Edge computing boom is coming, says Michael Dell, but tech firms must show responsibility – SiliconANGLE News

Among the deluge of announcements this week from VMware Inc. has been the expansion of its telecommunications and edge cloud portfolio to enable the deployment of edge-based cloud networks, where end devices such as laptops, smartphones and connected sensors live.

Executives at VMware clearly believe that demand for edge computing tools will only grow, a sentiment shared by industry pioneer Michael Dell (pictured) in an exclusive interview.

“What I see out there, looking out five to 10 years, is this boom in edge computing,” said Dell, founder and chief executive officer of Dell Technologies Inc. “At the 15-year anniversary of VMworld, we’ll be talking about the edge being bigger than all of the clouds combined.”

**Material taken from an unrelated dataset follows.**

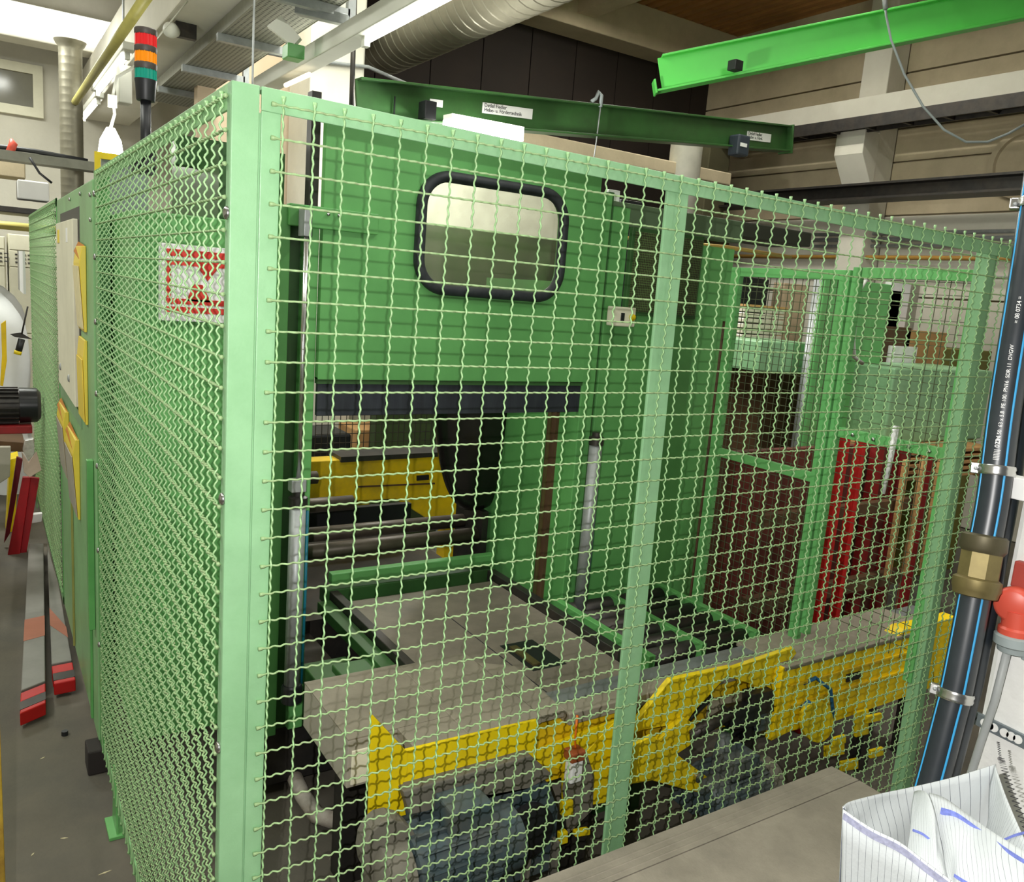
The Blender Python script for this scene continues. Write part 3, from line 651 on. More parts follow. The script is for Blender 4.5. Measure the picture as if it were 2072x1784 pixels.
# put the four panel corners into the outer ring
ring=[outer_pt(*p) for p in inner]
for cxr,czr in ((gx1,gz1),(gx0,gz1),(gx0,gz0),(gx1,gz0)):
    k=min(range(n),key=lambda i:(ring[i][0]-cxr)**2+(ring[i][1]-czr)**2); ring[k]=(cxr,czr)
mb=MB(); vs=[]
for y_ in (YF,YF+.03):
    vs+=[(x_,y_,z_) for x_,z_ in inner]+[(x_,y_,z_) for x_,z_ in ring]
fs=[]
for i in range(n):
    k=(i+1)%n
    fs+=[(i,n+i,n+k,k),(2*n+k,3*n+k,3*n+i,2*n+i),(i,k,2*n+k,2*n+i),(n+i,3*n+i,3*n+k,n+k)]
gate=mb.add(vs,fs).build('lifting_gate',GREENM,pm)
o1=rrect(wcx,wcz,ww,wh,.11); o2=rrect(wcx,wcz,ww-.05,wh-.05,.09)
mb=MB(); mb.tube([(x_,YF-.008,z_) for x_,z_ in rrect(wcx,wcz,ww-.030,wh-.030,.10,10)]+[(rrect(wcx,wcz,ww-.030,wh-.030,.10,10)[0][0],YF-.008,rrect(wcx,wcz,ww-.030,wh-.030,.10,10)[0][1])],.019,10,False)
mb.build('window_gasket',RUBBER,gate,True)
gm=bpy.data.materials.new('dusty_gate_glass'); gm.use_nodes=True; nt=gm.node_tree; N=nt.nodes; L=nt.links
for x_ in list(N):
    if x_.type=='BSDF_PRINCIPLED': N.remove(x_)
tr0=N.new('ShaderNodeBsdfTransparent'); tr0.inputs[0].default_value=(.84,.86,.80,1); gl0=N.new('ShaderNodeBsdfGlossy'); gl0.inputs['Roughness'].default_value=.08; gl0.inputs['Color'].default_value=(.8,.8,.78,1)
df0=N.new('ShaderNodeBsdfDiffuse'); df0.inputs[0].default_value=(.42,.38,.28,1)
mx1=N.new('ShaderNodeMixShader'); mx1.inputs[0].default_value=.10; L.new(tr0.outputs[0],mx1.inputs[1]); L.new(gl0.outputs[0],mx1.inputs[2])
nz=N.new('ShaderNodeTexNoise'); nz.inputs['Scale'].default_value=14; nz.inputs['Detail'].default_value=8; rp=N.new('ShaderNodeValToRGB'); rp.color_ramp.elements[0].color=(.04,)*3+(1,); rp.color_ramp.elements[1].color=(.12,)*3+(1,); rp.color_ramp.elements[0].position=.35; rp.color_ramp.elements[1].position=.75
tc=N.new('ShaderNodeTexCoord'); L.new(tc.outputs['Object'],nz.inputs['Vector']); L.new(nz.outputs['Fac'],rp.inputs['Fac'])
mx2=N.new('ShaderNodeMixShader'); L.new(rp.outputs[0],mx2.inputs[0]); L.new(mx1.outputs[0],mx2.inputs[1]); L.new(df0.outputs[0],mx2.inputs[2]); L.new(mx2.outputs[0],N['Material Output'].inputs['Surface'])
gp=MB().prism([(x_,YF+.010,z_) for x_,z_ in rrect(wcx,wcz,ww-.03,wh-.03,.095)],(0,.006,0)).build('window_pane',gm,gate)
MB().box(gx0,gx1,YF+.002,YF+.028,1.505,1.525).build('gate_edge',GREEND,gate)
MB().box(gx0+.005,gx1+.01,YF+.012,YF+.03,1.40,1.508).build('rubber_skirt',mat('dusty_black_skirt',(34,38,46),.7,0,.3,30,(70,78,84),.5,stretch=(1,1,.15)),gate)
# right of the opening
MB().box(1.575,1.64,1.205,1.30,.3,2.24).build('guide_post',GREENM,pm,bevel=.004)
MB().box(1.64,1.665,1.23,1.30,.3,2.25).build('jamb_groove',GREEND,pm)
MB().box(1.665,2.33,1.22,1.27,.28,1.80).build('right_front_sheet',GREENM,pm,bevel=.004)
MB().box(2.0,2.02,1.212,1.22,.3,1.8).build('sheet_seam',GREEND,pm)
# perforated guard window in the right sheet
gw=MB(); 
gw=MB().box(1.75,2.14,1.2,1.222,1.79,2.13).build('guard_frame',GREEND,pm,bevel=.003)
PERF=bpy.data.materials.new('fine_perforated_guard'); PERF.use_nodes=True; nt=PERF.node_tree; N=nt.nodes; L=nt.links
tc=N.new('ShaderNodeTexCoord'); vo=N.new('ShaderNodeTexVoronoi'); vo.inputs['Scale'].default_value=110; vo.inputs['Randomness'].default_value=.15; L.new(tc.outputs['Object'],vo.inputs['Vector'])
rp=N.new('ShaderNodeValToRGB'); rp.color_ramp.elements[0].position=.35; rp.color_ramp.elements[1].position=.5; rp.color_ramp.elements[0].color=(.035,.03,.015,1); rp.color_ramp.elements[1].color=(.10,.17,.05,1)
L.new(vo.outputs['Distance'],rp.inputs['Fac']); L.new(rp.outputs[0],N['Principled BSDF'].inputs['Base Color'])
MB().box(1.765,2.125,1.192,1.2,1.805,2.115).build('guard_mesh',PERF,gw)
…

Dell spoke with John Furrier and Dave Vellante, co-hosts of theCUBE, SiliconANGLE Media’s mobile livestreaming studio, during the VMworld event in San Francisco. They discussed how Dell Technologies and VMware are introducing new solutions to meet edge demand, concerns over data privacy, potential new investment and his continued delight at introducing new technologies (see the full interview with transcript here).

Blurred lines between clouds

Dell singled out Project Dimension, VMware’s edge and data center infrastructure as a service, to highlight how the company is building its platform in anticipation of the edge tsunami. The first-to-market Project Dimension solution was introduced this week as Dell Technologies Cloud Data Center As-A-Service.

“The line is blurring between what’s a public cloud, hybrid cloud, multicloud, edge,” Dell said. “Our opportunity is really to make all of that go away for customers and allow them to choose.”

Dell also addressed issues within the technology world over data privacy concerns and the exploitation of user information. In his keynote remarks on Monday at VMworld, VMware CEO Pat Gelsinger devoted nearly a third of his remarks to highlighting the company’s “Tech for Good” initiatives.

“I do think there have been some companies in today’s world that have been looking the other way because they have been minting money, using customers’ data, and exploiting their privacy,” Dell said. “We’re not one of those. The biggest thing that we can do is use all of this data to enable humanity in a positive way.”

Potential new investment

Asked about Dell Technologies’ merger and acquisitions philosophy, Dell noted that the company has followed a deliberate approach despite being active in the acquisition arena.

“What we don’t do is wake up in the morning and say, ‘Let’s go find a company to buy.’ We start with the strategy,” Dell stated.

However, he hinted that Dell Technologies Capital, the company’s venture capital arm, could be making a key investment in the near future.

“We’re going to announce another [acquisition] that will probably get your attention in the compute space, the artificial intelligence space,” Dell said.

It’s a more complicated world than existed when Dell introduced his fledgling company’s first personal computer from his college dorm room in the 1980s. Yet, the man who would become the youngest CEO of a Fortune 500 company in the early 1990s still gets pretty excited about new technology, citing the list of solutions rolled out during a VMworld keynote presentation on Tuesday morning.

“I could geek out and get excited about any one of those,” Dell concluded.